The price of ignorance: how much does it cost to forget noise structure
in low-rank matrix estimation?
- URL: http://arxiv.org/abs/2205.10009v1
- Date: Fri, 20 May 2022 07:54:21 GMT
- Title: The price of ignorance: how much does it cost to forget noise structure
in low-rank matrix estimation?
- Authors: Jean Barbier, TianQi Hou, Marco Mondelli and Manuel S\'aenz
- Abstract summary: We consider the problem of estimating a rank-1 signal corrupted by structured rotationally invariant noise.
We make a step towards understanding the effect of the strong source of mismatch which is the noise statistics.

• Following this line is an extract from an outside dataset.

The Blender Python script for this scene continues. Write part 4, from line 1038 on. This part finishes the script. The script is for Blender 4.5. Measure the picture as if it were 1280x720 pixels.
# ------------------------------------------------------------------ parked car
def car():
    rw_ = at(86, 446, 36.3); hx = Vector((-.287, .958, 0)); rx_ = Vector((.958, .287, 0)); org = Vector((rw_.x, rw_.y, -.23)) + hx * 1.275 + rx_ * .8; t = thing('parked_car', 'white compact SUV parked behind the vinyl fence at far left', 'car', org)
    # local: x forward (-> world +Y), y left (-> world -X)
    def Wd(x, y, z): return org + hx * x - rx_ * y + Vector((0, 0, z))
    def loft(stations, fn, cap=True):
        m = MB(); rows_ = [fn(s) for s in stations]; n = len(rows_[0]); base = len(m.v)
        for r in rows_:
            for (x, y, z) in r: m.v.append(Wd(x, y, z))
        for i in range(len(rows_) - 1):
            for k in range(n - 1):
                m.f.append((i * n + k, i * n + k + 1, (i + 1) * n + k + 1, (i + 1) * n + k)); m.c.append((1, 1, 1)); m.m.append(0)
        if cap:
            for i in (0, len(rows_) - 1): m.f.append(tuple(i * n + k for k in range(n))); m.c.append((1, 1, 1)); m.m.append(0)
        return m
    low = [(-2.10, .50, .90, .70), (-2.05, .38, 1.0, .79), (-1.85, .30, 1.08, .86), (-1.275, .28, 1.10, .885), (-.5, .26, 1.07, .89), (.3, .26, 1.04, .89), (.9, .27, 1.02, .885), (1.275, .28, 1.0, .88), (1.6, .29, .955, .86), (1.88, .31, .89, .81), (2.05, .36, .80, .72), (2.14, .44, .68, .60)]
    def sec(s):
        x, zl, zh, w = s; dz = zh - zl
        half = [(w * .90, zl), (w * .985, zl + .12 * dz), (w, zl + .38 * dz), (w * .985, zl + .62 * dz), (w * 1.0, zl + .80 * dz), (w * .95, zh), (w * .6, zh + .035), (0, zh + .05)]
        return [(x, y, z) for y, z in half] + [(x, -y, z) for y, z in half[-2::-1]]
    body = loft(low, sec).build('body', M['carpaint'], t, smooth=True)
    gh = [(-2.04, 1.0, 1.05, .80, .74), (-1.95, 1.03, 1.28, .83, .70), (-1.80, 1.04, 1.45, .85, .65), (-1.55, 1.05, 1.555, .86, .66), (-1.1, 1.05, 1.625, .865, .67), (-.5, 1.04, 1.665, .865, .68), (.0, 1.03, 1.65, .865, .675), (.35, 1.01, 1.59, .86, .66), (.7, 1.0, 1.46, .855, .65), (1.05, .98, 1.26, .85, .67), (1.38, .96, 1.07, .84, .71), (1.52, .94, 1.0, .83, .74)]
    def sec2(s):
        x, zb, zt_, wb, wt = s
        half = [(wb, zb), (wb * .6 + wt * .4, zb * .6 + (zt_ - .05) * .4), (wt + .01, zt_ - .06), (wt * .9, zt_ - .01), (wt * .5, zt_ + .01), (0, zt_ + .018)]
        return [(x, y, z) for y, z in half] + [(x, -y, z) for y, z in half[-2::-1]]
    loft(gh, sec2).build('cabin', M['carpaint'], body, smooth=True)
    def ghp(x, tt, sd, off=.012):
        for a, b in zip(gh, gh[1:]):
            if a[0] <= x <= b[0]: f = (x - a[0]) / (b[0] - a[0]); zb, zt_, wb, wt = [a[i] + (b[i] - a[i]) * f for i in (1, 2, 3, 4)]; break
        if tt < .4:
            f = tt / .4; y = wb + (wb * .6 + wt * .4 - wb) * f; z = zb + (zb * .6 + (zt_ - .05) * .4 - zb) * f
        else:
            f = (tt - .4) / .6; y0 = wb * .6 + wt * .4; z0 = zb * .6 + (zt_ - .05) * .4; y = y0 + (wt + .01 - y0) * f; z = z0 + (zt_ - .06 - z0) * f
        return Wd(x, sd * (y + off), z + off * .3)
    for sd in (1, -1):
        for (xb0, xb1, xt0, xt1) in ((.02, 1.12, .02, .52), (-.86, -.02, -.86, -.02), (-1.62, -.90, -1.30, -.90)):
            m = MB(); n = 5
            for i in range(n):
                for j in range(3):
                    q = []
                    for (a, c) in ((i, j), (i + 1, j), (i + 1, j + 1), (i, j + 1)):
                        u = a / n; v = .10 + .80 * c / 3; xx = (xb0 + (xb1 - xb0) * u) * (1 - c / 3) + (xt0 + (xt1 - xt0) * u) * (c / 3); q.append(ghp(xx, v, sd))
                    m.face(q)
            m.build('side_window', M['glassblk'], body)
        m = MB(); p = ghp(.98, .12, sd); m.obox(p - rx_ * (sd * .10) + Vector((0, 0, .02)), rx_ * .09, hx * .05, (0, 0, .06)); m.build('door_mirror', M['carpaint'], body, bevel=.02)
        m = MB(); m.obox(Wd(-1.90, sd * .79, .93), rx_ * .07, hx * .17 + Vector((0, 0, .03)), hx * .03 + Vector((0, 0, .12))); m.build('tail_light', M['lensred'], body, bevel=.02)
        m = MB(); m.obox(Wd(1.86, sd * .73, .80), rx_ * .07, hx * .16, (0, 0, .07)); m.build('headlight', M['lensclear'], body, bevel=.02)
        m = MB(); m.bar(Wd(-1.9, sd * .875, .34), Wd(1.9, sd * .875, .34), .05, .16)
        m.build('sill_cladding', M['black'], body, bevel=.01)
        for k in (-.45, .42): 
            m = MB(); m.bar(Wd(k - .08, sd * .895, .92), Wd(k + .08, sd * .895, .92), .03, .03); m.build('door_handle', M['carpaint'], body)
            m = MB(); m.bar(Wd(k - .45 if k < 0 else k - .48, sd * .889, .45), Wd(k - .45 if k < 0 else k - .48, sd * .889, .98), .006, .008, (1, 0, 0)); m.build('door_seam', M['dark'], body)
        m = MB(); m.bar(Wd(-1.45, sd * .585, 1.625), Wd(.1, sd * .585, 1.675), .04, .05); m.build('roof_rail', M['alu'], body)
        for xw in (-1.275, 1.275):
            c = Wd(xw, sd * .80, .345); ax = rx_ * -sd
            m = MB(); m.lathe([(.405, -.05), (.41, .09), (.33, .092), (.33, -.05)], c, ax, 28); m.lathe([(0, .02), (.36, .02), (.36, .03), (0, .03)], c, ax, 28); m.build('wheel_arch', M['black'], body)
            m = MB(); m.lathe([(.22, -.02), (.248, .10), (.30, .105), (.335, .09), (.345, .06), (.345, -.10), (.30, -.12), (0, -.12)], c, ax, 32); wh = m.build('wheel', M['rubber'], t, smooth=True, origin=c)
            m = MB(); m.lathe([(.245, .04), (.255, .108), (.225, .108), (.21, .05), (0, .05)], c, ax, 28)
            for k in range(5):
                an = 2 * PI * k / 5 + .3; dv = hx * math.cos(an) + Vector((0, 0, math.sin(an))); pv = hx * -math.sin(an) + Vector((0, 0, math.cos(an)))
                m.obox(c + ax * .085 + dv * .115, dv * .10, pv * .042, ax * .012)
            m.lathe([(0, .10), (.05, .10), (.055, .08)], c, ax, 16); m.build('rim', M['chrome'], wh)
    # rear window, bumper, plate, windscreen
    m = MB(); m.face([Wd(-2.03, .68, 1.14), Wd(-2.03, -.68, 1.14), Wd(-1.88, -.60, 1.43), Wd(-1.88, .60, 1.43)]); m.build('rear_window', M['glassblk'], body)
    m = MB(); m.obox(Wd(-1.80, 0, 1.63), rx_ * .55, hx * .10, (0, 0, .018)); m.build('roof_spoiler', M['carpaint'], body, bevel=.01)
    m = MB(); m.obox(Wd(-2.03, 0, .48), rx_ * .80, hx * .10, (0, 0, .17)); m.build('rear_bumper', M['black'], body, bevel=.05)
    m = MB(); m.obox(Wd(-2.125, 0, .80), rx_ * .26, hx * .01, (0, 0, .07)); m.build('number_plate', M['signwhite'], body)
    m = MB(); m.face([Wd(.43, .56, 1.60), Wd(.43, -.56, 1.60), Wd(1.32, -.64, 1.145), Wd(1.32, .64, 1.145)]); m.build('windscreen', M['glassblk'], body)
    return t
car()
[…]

We show that this performance gap is due to an incorrect estimation of the signal norm.
- Score: 21.3083877172595
- License: http://arxiv.org/licenses/nonexclusive-distrib/1.0/
- Abstract: We consider the problem of estimating a rank-1 signal corrupted by structured
rotationally invariant noise, and address the following question: how well do
inference algorithms perform when the noise statistics is unknown and hence
Gaussian noise is assumed? While the matched Bayes-optimal setting with
unstructured noise is well understood, the analysis of this mismatched problem
is only at its premises. In this paper, we make a step towards understanding
the effect of the strong source of mismatch which is the noise statistics. Our
main technical contribution is the rigorous analysis of a Bayes estimator and
of an approximate message passing (AMP) algorithm, both of which incorrectly
assume a Gaussian setup. The first result exploits the theory of spherical
integrals and of low-rank matrix perturbations; the idea behind the second one
is to design and analyze an artificial AMP which, by taking advantage of the
flexibility in the denoisers, is able to "correct" the mismatch. Armed with
these sharp asymptotic characterizations, we unveil a rich and often unexpected
phenomenology. For example, despite AMP is in principle designed to efficiently
compute the Bayes estimator, the former is outperformed by the latter in terms
of mean-square error. We show that this performance gap is due to an incorrect
estimation of the signal norm. In fact, when the SNR is large enough, the
overlaps of the AMP and the Bayes estimator coincide, and they even match those
of optimal estimators taking into account the structure of the noise.